* Task instructions
Reproduce the listing below in full and without alteration, apart from its pictures.

* Provided data
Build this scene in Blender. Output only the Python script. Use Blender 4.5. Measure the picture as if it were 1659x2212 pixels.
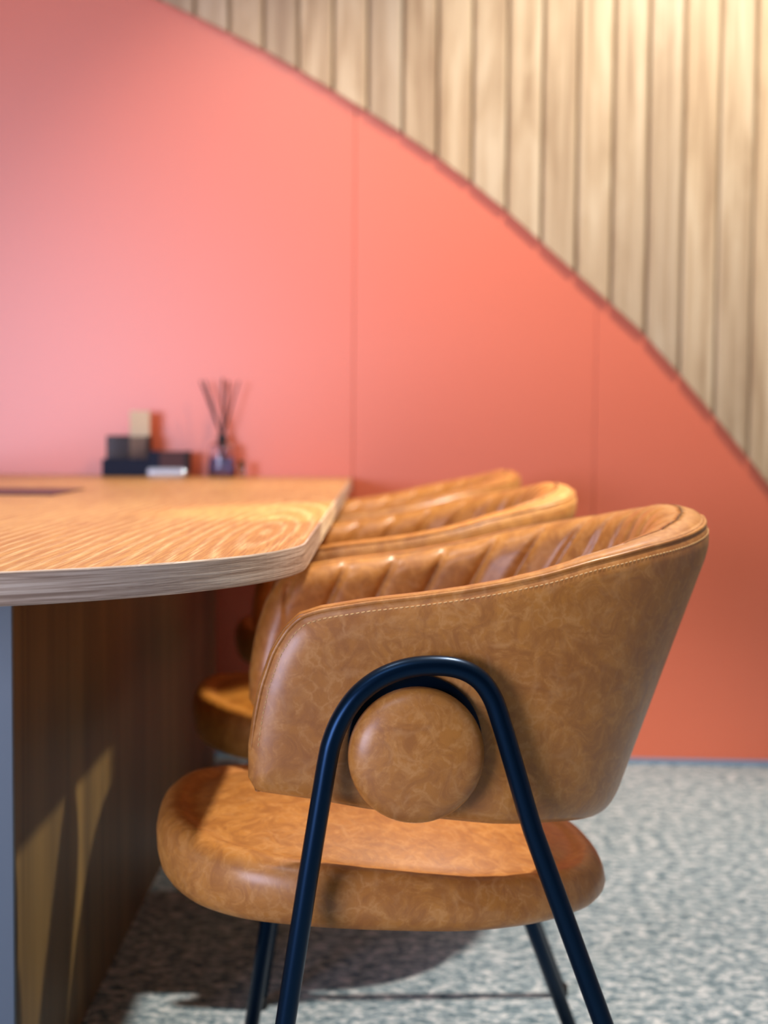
import bpy, bmesh, math, random
import numpy as np
from mathutils import Vector, Matrix, Euler
random.seed(7)
PI = math.pi
for o in list(bpy.data.objects):
    bpy.data.objects.remove(o)
C = bpy.context.scene.collection
S = bpy.context.scene

# ------------------------------------------------------------------ camera
cam = bpy.data.cameras.new('camera')
cam.sensor_fit = 'VERTICAL'; cam.sensor_height = 36; cam.sensor_width = 27; cam.lens = 50
cam.clip_start = 0.05
cam.dof.use_dof = True; cam.dof.focus_distance = 1.34; cam.dof.aperture_fstop = 3.8
co = bpy.data.objects.new('camera', cam); C.objects.link(co)
co.location = (0, 0, 0.872)
rm = Matrix.Rotation(PI/2 - math.atan(174/3072.2), 4, 'X') @ Matrix.Rotation(0.008, 4, 'Z')
co.rotation_euler = rm.to_euler()
S.camera = co

# ------------------------------------------------------------------ light
S.view_settings.view_transform = 'Standard'; S.view_settings.look = 'None'
S.view_settings.gamma = 1; S.view_settings.use_curve_mapping = False
S.view_settings.exposure = 0.03
w = bpy.data.worlds.new('world'); S.world = w; w.use_nodes = True
w.node_tree.nodes['Background'].inputs[0].default_value = (0.72, 0.84, 1.0, 1)
w.node_tree.nodes['Background'].inputs[1].default_value = 0.03

def area(name, loc, target, size, power, col, shape='RECTANGLE', spread=PI):
    l = bpy.data.lights.new(name, 'AREA'); l.energy = power; l.color = col
    l.shape = shape; l.size = size[0]; l.size_y = size[1]; l.spread = spread
    o = bpy.data.objects.new(name, l); C.objects.link(o); o.location = loc
    o.rotation_euler = (Vector(target) - Vector(loc)).to_track_quat('-Z', 'Y').to_euler()
    return o
def spot(name, loc, target, power, col, angle, radius=0.04, blend=0.4):
    l = bpy.data.lights.new(name, 'SPOT'); l.energy = power; l.color = col
    l.spot_size = math.radians(angle); l.spot_blend = blend; l.shadow_soft_size = radius
    o = bpy.data.objects.new(name, l); C.objects.link(o); o.location = loc
    o.rotation_euler = (Vector(target) - Vector(loc)).to_track_quat('-Z', 'Y').to_euler()
    return o
# daylight from the windows behind and left of the camera
area('window_daylight', (-2.85, -2.3, 1.0), (-0.6, 3.0, 0.95), (1.9, 1.5), 185, (0.72, 0.73, 1.0))
# cool ceiling panel behind the camera
area('ceiling_panel_light', (-0.8, -0.15, 2.68), (-0.8, -0.05, 0.0), (1.2, 0.6), 14, (0.66, 0.80, 1.0))
# downlights in the ceiling over the chairs, and an added wall fill
NEU = (1.0, 0.93, 0.84)
spot('downlight_or_fill', (0.65, 2.10, 2.6), (0.1, 1.9, 0.5), 255, NEU, 95)
spot('downlight_or_fill', (0.90, 2.75, 2.6), (0.55, 3.76, 1.20), 110, (1.0, 0.92, 0.78), 92, 0.05, 0.9)
spot('downlight_or_fill', (-0.4, 2.7, 2.6), (-0.3, 3.78, 1.0), 34, (1.0, 0.90, 0.85), 62, 0.05, 0.9)  # added fill that brightens the left part of the wall
spot('downlight_or_fill', (1.75, 3.35, 2.6), (-0.44, 1.92, 0.24), 540, (1.0, 0.86, 0.50), 11, 0.04, 0.3)
spot('downlight_or_fill', (-0.62, 1.7, 2.6), (-0.62, 1.75, 0.7), 45, NEU, 60, 0.12, 0.8)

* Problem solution
Build this scene in Blender. Output only the Python script. Use Blender 4.5. Measure the picture as if it were 1659x2212 pixels.
import bpy, bmesh, math, random
import numpy as np
from mathutils import Vector, Matrix, Euler
random.seed(7)
PI = math.pi
for o in list(bpy.data.objects):
    bpy.data.objects.remove(o)
C = bpy.context.scene.collection
S = bpy.context.scene

# ------------------------------------------------------------------ camera
cam = bpy.data.cameras.new('camera')
cam.sensor_fit = 'VERTICAL'; cam.sensor_height = 36; cam.sensor_width = 27; cam.lens = 50
cam.clip_start = 0.05
cam.dof.use_dof = True; cam.dof.focus_distance = 1.34; cam.dof.aperture_fstop = 3.8
co = bpy.data.objects.new('camera', cam); C.objects.link(co)
co.location = (0, 0, 0.872)
rm = Matrix.Rotation(PI/2 - math.atan(174/3072.2), 4, 'X') @ Matrix.Rotation(0.008, 4, 'Z')
co.rotation_euler = rm.to_euler()
S.camera = co

# ------------------------------------------------------------------ light
S.view_settings.view_transform = 'Standard'; S.view_settings.look = 'None'
S.view_settings.gamma = 1; S.view_settings.use_curve_mapping = False
S.view_settings.exposure = 0.03
w = bpy.data.worlds.new('world'); S.world = w; w.use_nodes = True
w.node_tree.nodes['Background'].inputs[0].default_value = (0.72, 0.84, 1.0, 1)
w.node_tree.nodes['Background'].inputs[1].default_value = 0.03

def area(name, loc, target, size, power, col, shape='RECTANGLE', spread=PI):
    l = bpy.data.lights.new(name, 'AREA'); l.energy = power; l.color = col
    l.shape = shape; l.size = size[0]; l.size_y = size[1]; l.spread = spread
    o = bpy.data.objects.new(name, l); C.objects.link(o); o.location = loc
    o.rotation_euler = (Vector(target) - Vector(loc)).to_track_quat('-Z', 'Y').to_euler()
    return o
def spot(name, loc, target, power, col, angle, radius=0.04, blend=0.4):
    l = bpy.data.lights.new(name, 'SPOT'); l.energy = power; l.color = col
    l.spot_size = math.radians(angle); l.spot_blend = blend; l.shadow_soft_size = radius
    o = bpy.data.objects.new(name, l); C.objects.link(o); o.location = loc
    o.rotation_euler = (Vector(target) - Vector(loc)).to_track_quat('-Z', 'Y').to_euler()
    return o
# daylight from the windows behind and left of the camera
area('window_daylight', (-2.85, -2.3, 1.0), (-0.6, 3.0, 0.95), (1.9, 1.5), 185, (0.72, 0.73, 1.0))
# cool ceiling panel behind the camera
area('ceiling_panel_light', (-0.8, -0.15, 2.68), (-0.8, -0.05, 0.0), (1.2, 0.6), 14, (0.66, 0.80, 1.0))
# downlights in the ceiling over the chairs, and an added wall fill
NEU = (1.0, 0.93, 0.84)
spot('downlight_or_fill', (0.65, 2.10, 2.6), (0.1, 1.9, 0.5), 255, NEU, 95)
spot('downlight_or_fill', (0.90, 2.75, 2.6), (0.55, 3.76, 1.20), 110, (1.0, 0.92, 0.78), 92, 0.05, 0.9)
spot('downlight_or_fill', (-0.4, 2.7, 2.6), (-0.3, 3.78, 1.0), 34, (1.0, 0.90, 0.85), 62, 0.05, 0.9)  # added fill that brightens the left part of the wall
spot('downlight_or_fill', (1.75, 3.35, 2.6), (-0.44, 1.92, 0.24), 540, (1.0, 0.86, 0.50), 11, 0.04, 0.3)
spot('downlight_or_fill', (-0.62, 1.7, 2.6), (-0.62, 1.75, 0.7), 45, NEU, 60, 0.12, 0.8)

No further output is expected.